20. Method according to any one of the claims 13 - 19, the step of determining an interference level based upon the number of interference pulses within a time interval further comprises the step of determining a running average in time of the number of interference pulses, wherein an alarm is generated when the running average in time of the number of interference pulses exceeds a preset second threshold value.

21. Method according to any of the claims 13 - 20, wherein the step of forming interference pulses from the frequency filtered interference voltages with a level greater than a threshold voltage further comprises a step of adjusting the threshold voltage.

22. Method according to claim 21 , wherein the step of forming interference pulses from the frequency filtered interference voltages with a level greater than a threshold voltage further comprises a step of pre-amplifying pre- thresholding the input interference voltage.

23. Method according to claim 21 or 22, wherein the step of adjusting the threshold voltage comprises increasing the threshold voltage proportional with a count of interference pulses.

24. Method according to claim 23, further comprising comparing a first threshold voltage established at a first location in a branch of the mains supply distribution network and a second threshold voltage established at a second location, the in the same branch of the mains supply distribution network, the location having the higher threshold voltage indicating the direction to an interference source relative to the other location having the lower threshold voltage.
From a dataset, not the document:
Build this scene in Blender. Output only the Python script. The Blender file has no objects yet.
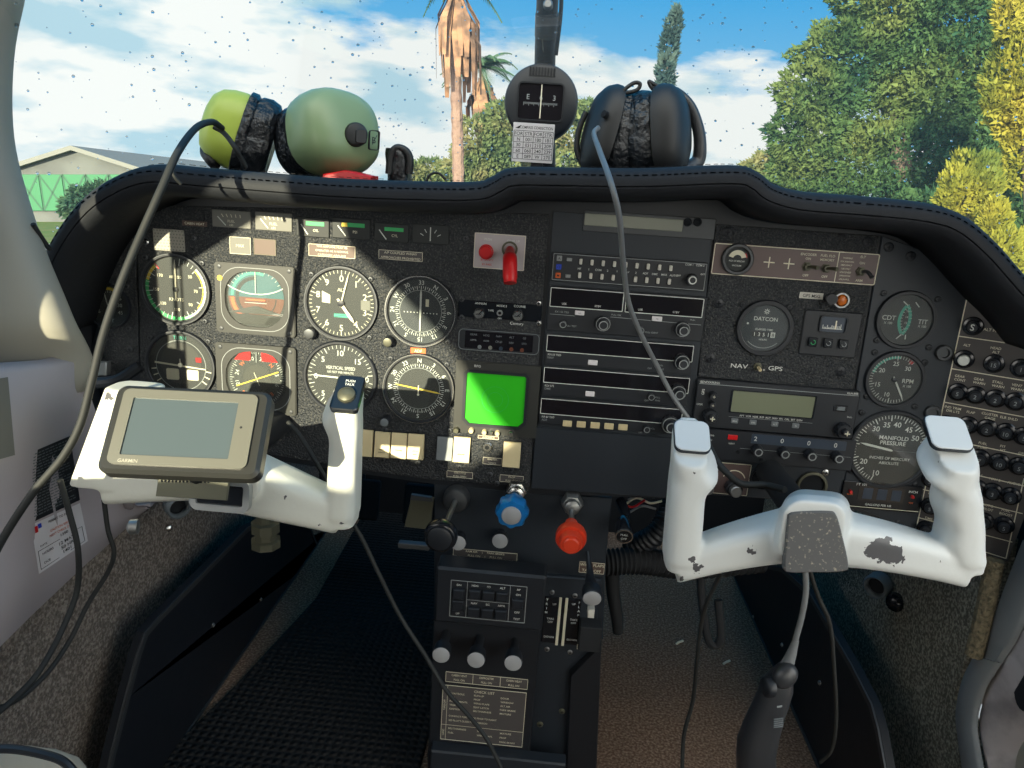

25. Method according to any of the claims 13 - 24, wherein the step of detecting interference voltages in the mains supply voltage comprises the step of measuring the mains supply voltage between a phase conductor and a neutral conductor of the mains, and the step of providing a device according to any of the claims 1 - 12 with a plug having contacts connected to the detection circuit, the plug suitable for plugging into an electric plug socket or wall socket.